After Chernobyl the International Atomic Energy Agency (IAEA) developed international conventions (Convention on Early Notification of a Nuclear Accident; Convention on Assistance in the Case of a Nuclear Accident or Radiological Emergency). Canada is a signatory to these conventions.

Other nuclear incidents

1952 and 1958, Chalk River

On December 12, 1952, the National Research Experimental (NRX) Reactor at Chalk River Laboratories in Ontario, Canada, experienced mechanical problems and operator error that led to overheating fuel rods and significant damage to the NRX reactor core. It was the world's first nuclear reactor accident.

On May 23, 1958, a fuel rod rupture in the National Research Universal (NRU) reactor led to a fire and contamination of the NRU building and surrounding area.

In both instances, the Canadian military helped with cleaning up.

1978, COSMOS 954

On January 24, 1978, COSMOS 954, a soviet nuclear-powered surveillance satellite crashed in the Northwest Territories, Canada. Covering land from Yellowknife's Great Slave Lake to northern Alberta and Saskatchewan with scattered debris. At the time, no single federal department was responsible for responding to such an event.

1979, Three Mile Island

On March 28, 1979, a partial meltdown of a reactor at the Three Mile Island Nuclear Generating Station in Pennsylvania resulted in the most serious accident in U.S. commercial nuclear power plant operating history. Although its radioactive releases had no detectable health effects on plant workers or the public, it demonstrated the need for partnership agreements and increased communication between Canada and the U.S.

This incident and COSMOS 954 prompted the Government of Canada to designate Health Canada as responsible for the mandate of coordinating a Federal Nuclear Emergency Plan.

1983, Pickering

On August 1, 1983, a pressure tube holding a fuel rod ruptured at the Pickering Nuclear Generating Station, in Ontario, Canada.
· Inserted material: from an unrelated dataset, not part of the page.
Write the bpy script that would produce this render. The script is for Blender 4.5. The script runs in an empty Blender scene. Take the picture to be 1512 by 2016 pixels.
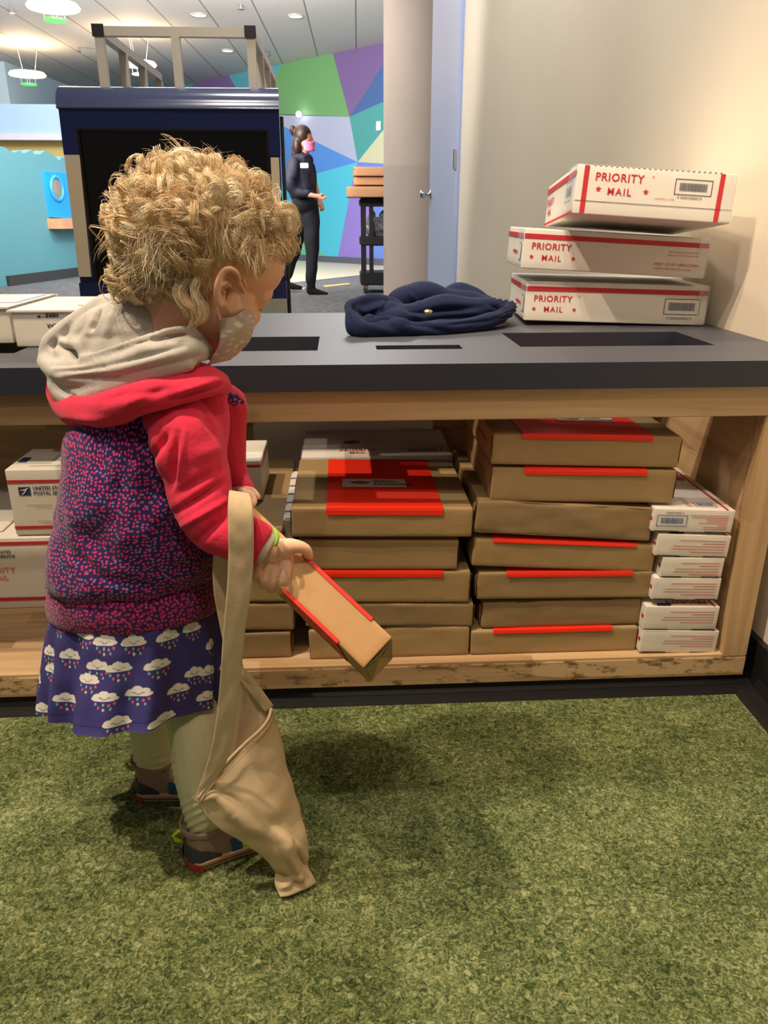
import bpy, bmesh, math, random
import numpy as np
from mathutils import Vector, Matrix, Euler, noise
random.seed(7); rng = np.random.default_rng(7)
sc = bpy.context.scene; COL = sc.collection
# ---------------------------------------------------------------- camera
CF, CH, CP, CW = 1514.0, 0.80, math.radians(21.0), math.radians(3.1)
cam = bpy.data.objects.new('camera', bpy.data.cameras.new('camera')); COL.objects.link(cam)
cam.data.sensor_fit = 'VERTICAL'; cam.data.sensor_height = 24; cam.data.lens = 24*CF/2016
cam.data.clip_start = .02; cam.data.clip_end = 100
cam.location = (0, 0, CH); cam.rotation_euler = (math.pi/2-CP, 0, -CW)
sc.camera = cam
# ---------------------------------------------------------------- exposure, world, lights
sc.view_settings.view_transform = 'Standard'; sc.view_settings.look = 'None'
sc.view_settings.gamma = 1; sc.view_settings.use_curve_mapping = False
sc.view_settings.exposure = 0.0
wd = bpy.data.worlds.new('world'); sc.world = wd; wd.use_nodes = True
wd.node_tree.nodes['Background'].inputs[0].default_value = (1.0, .90, .78, 1)
wd.node_tree.nodes['Background'].inputs[1].default_value = 0.12
def lamp(kind, name, loc, target, power, color, size=.1, spot=60, blend=.5, sy=None):
    l = bpy.data.lights.new(name, kind); l.energy = power; l.color = color
    if kind == 'AREA':
        l.size = size
        if sy: l.shape = 'RECTANGLE'; l.size_y = sy
    else: l.shadow_soft_size = size
    if kind == 'SPOT': l.spot_size = math.radians(spot); l.spot_blend = blend
    o = bpy.data.objects.new(name, l); COL.objects.link(o); o.location = loc
    d = Vector(target)-Vector(loc); o.rotation_euler = d.to_track_quat('-Z', 'Y').to_euler()
    return o
WARM = (1.0, .80, .58); COOL = (.74, .86, 1.0)
lamp('SPOT', 'slot_spot', (-.575, .65, 3.1), (.0, 1.25, .5), 130, WARM, .025, 56, .6)
lamp('SPOT', 'head_spot', (-1.2, .47, 3.1), (-.05, .95, .3), 250, WARM, .03, 56, .6)
lamp('SPOT', 'front_spot', (-.1, -.65, 3.1), (.15, 1.1, .5), 62, WARM, .03, 60, .7)
lamp('SPOT', 'wall_fill', (-.45, .0, 3.1), (.74, 2.0, 1.0), 125, (1, .84, .66), .05, 46, .8)  # added spot, aimed up to brighten the wall and upper boxes
lamp('SPOT', 'back_spot', (.1, 2.07, 3.1), (.0, 1.25, .5), 100, (1, .92, .84), .03, 64, .5)
lamp('SPOT', 'hall_spot', (.15, 7.0, 3.1), (-.05, 1.5, .6), 150, (.96, .96, 1), .3, 30, .6)
lamp('AREA', 'near_ceiling_light', (-.3, -.3, 3.2), (-.1, .9, .2), 12, (1, .86, .70), 1.6)
lamp('SPOT', 'booth_fill', (-.7, 1.0, 3.1), (-.6, 3.2, .9), 110, (1, .90, .78), .06, 50, .7)  # added lamp that lifts the dim booth front
lamp('AREA', 'hall_ceiling_fill', (-1.6, 7.6, 2.0), (-1.6, 11.0, 3.4), 190, (1, .89, .78), 1.5)  # added lamp without a fixture, brightens the hall ceiling
lamp('AREA', 'hall_down_light', (-1.6, 7.6, 3.3), (-1.6, 8.6, 0), 120, (1, .93, .86), 3.0)
lamp('AREA', 'mural_wash', (-1.0, 9.6, 3.3), (-.6, 15.8, 1.2), 260, (.95, .95, 1.0), 1.2)
lamp('AREA', 'left_wall_wash', (-2.8, 7.6, 3.3), (-4.2, 11.0, .8), 90, (.9, .95, 1), 1.2)
lamp('AREA', 'blue_wall_fill', (-4.4, 9.8, 3.2), (-6.2, 15.6, 2.2), 190, (.66, .82, 1), 1.2)  # added lamp, no cove here: lightens the upper left wall
lamp('SPOT', 'wall_grazer', (-.5, 3.0, 3.2), (.75, 3.4, 1.0), 150, (1, .93, .82), .15, 100, .9)
lamp('SPOT', 'door_pillar_fill', (-.7, 3.4, 3.2), (.66, 6.6, 1.0), 380, (1, .94, .90), .1, 60, .7)  # added spot to brighten the pillar and the blue door

# ---------------------------------------------------------------- camera maths (pixel of the photo -> point of the place)
_F = np.array([math.sin(CW)*math.cos(CP), math.cos(CW)*math.cos(CP), -math.sin(CP)])
_R = np.array([math.cos(CW), -math.sin(CW), 0.]); _U = np.cross(_R, _F); _C = np.array([0, 0, CH])
def ray(px, py): return _F+_R*((px-756)/CF)-_U*((py-1008)/CF)
def at(px, py, Y): d = ray(px, py); return Vector(_C+d*(Y/d[1]))
def atz(px, py, z): d = ray(px, py); return Vector(_C+d*((z-CH)/d[2]))
def atx(px, py, x): d = ray(px, py); return Vector(_C+d*(x/d[0]))
def dep(p): return float((np.array(p)-_C)@_F)
def proj(P):
    v = np.asarray(P)-_C; z = v@_F
    return 756+CF*(v@_R)/z, 1008-CF*(v@_U)/z
VIEW = Vector(_F)
# ---------------------------------------------------------------- materials
def s2l(c):
    return tuple((x/12.92 if x <= .04045 else ((x+.055)/1.055)**2.4) for x in c)
def hexc(r, g, b): return s2l((r/255, g/255, b/255))
def mat(name, col, rough=.6, metal=0, var=0, vscale=8, bump=0, bscale=60, emit=None, es=0, spec=.5, trans=0, sheen=0, stretch=None, sss=0, alpha=1, coat=0, detail=3):
    m = bpy.data.materials.new(name); m.use_nodes = True; nt = m.node_tree; N = nt.nodes; L = nt.links
    b = N['Principled BSDF']; c4 = (*col, 1)
    b.inputs['Base Color'].default_value = c4; b.inputs['Roughness'].default_value = rough
    b.inputs['Metallic'].default_value = metal; b.inputs['Specular IOR Level'].default_value = spec
    if trans: b.inputs['Transmission Weight'].default_value = trans
    if sheen: b.inputs['Sheen Weight'].default_value = sheen; b.inputs['Sheen Roughness'].default_value = .5
    if sss: b.inputs['Subsurface Weight'].default_value = sss; b.inputs['Subsurface Radius'].default_value = (.012, .005, .003); b.inputs['Subsurface Scale'].default_value = 1
    if coat: b.inputs['Coat Weight'].default_value = coat; b.inputs['Coat Roughness'].default_value = .12
    if alpha < 1: b.inputs['Alpha'].default_value = alpha
    if emit: b.inputs['Emission Color'].default_value = (*emit, 1); b.inputs['Emission Strength'].default_value = es
    if var or bump:
        tc = N.new('ShaderNodeTexCoord'); mp = N.new('ShaderNodeMapping'); L.new(tc.outputs['Object'], mp.inputs[0])
        if stretch: mp.inputs['Scale'].default_value = stretch
    if var:
        n = N.new('ShaderNodeTexNoise'); n.inputs['Scale'].default_value = vscale; n.inputs['Detail'].default_value = detail; L.new(mp.outputs[0], n.inputs[0])
        r = N.new('ShaderNodeValToRGB'); r.color_ramp.elements[0].position = .3; r.color_ramp.elements[1].position = .7
        r.color_ramp.elements[0].color = tuple(max(0, x*(1-var)) for x in col)+(1,); r.color_ramp.elements[1].color = tuple(min(1, x*(1+var)) for x in col)+(1,)
        L.new(n.outputs[0], r.inputs[0]); L.new(r.outputs[0], b.inputs['Base Color'])
    if bump:
        n = N.new('ShaderNodeTexNoise'); n.inputs['Scale'].default_value = bscale; n.inputs['Detail'].default_value = 4; L.new(mp.outputs[0], n.inputs[0])
        u = N.new('ShaderNodeBump'); u.inputs['Strength'].default_value = bump; u.inputs['Distance'].default_value = .01
        L.new(n.outputs[0], u.inputs['Height']); L.new(u.outputs[0], b.inputs['Normal'])
    return m
def wood(name, c1, c2, axis=0):
    m = bpy.data.materials.new(name); m.use_nodes = True; nt = m.node_tree; N = nt.nodes; L = nt.links; b = N['Principled BSDF']
    tc = N.new('ShaderNodeTexCoord'); mp = N.new('ShaderNodeMapping'); L.new(tc.outputs['Object'], mp.inputs[0])
    s = [30, 30, 30]; s[axis] = 1.6; mp.inputs['Scale'].default_value = s
    n = N.new('ShaderNodeTexNoise'); n.inputs['Scale'].default_value = 1.6; n.inputs['Detail'].default_value = 6; n.inputs['Distortion'].default_value = .6; L.new(mp.outputs[0], n.inputs[0])
    # lamella blocks of butcher-block wood
    mp2 = N.new('ShaderNodeMapping'); L.new(tc.outputs['Object'], mp2.inputs[0]); s2 = [20, 20, 20]; s2[axis] = 2.2; mp2.inputs['Scale'].default_value = s2
    v = N.new('ShaderNodeTexVoronoi'); v.distance = 'CHEBYCHEV'; v.inputs['Scale'].default_value = 1; v.inputs['Randomness'].default_value = .35; L.new(mp2.outputs[0], v.inputs[0])
    sx = N.new('ShaderNodeSeparateColor'); L.new(v.outputs['Color'], sx.inputs[0])
    mx = N.new('ShaderNodeMath'); mx.operation = 'MULTIPLY_ADD'; mx.inputs[1].default_value = .45; L.new(sx.outputs[0], mx.inputs[0])
    mm = N.new('ShaderNodeMath'); mm.operation = 'MULTIPLY'; mm.inputs[1].default_value = .75; L.new(n.outputs[0], mm.inputs[0]); L.new(mm.outputs[0], mx.inputs[2])
    r = N.new('ShaderNodeValToRGB'); r.color_ramp.elements[0].position = .25; r.color_ramp.elements[1].position = .8
    r.color_ramp.elements[0].color = (*c1, 1); r.color_ramp.elements[1].color = (*c2, 1)
    L.new(mx.outputs[0], r.inputs[0]); L.new(r.outputs[0], b.inputs['Base Color']); b.inputs['Roughness'].default_value = .5
    return m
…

Although some coolant escaped, it was recovered before it left the plant and no radioactive material was released from the containment building.

1994, Pickering

On December 10, 1994, a faulty valve led to a pipe break in a reactor at Pickering Nuclear Generating Station, in Ontario, Canada. This resulted in a major loss of coolant and a spill of 185 tonnes of heavy water. The emergency core cooling system was activated, preventing a more serious accident from occurring.

2009, Darlington

On December 21, 2009, more than 200,000 litres of water containing trace amounts of tritium, the radioactive isotope of hydrogen, was released into Lake Ontario after workers accidentally filled the wrong tank with a mixture of tritium and water at the Darlington Nuclear Generating Station in Ontario, Canada. The resulting concentration of the isotope in the lake did not pose harm to residents.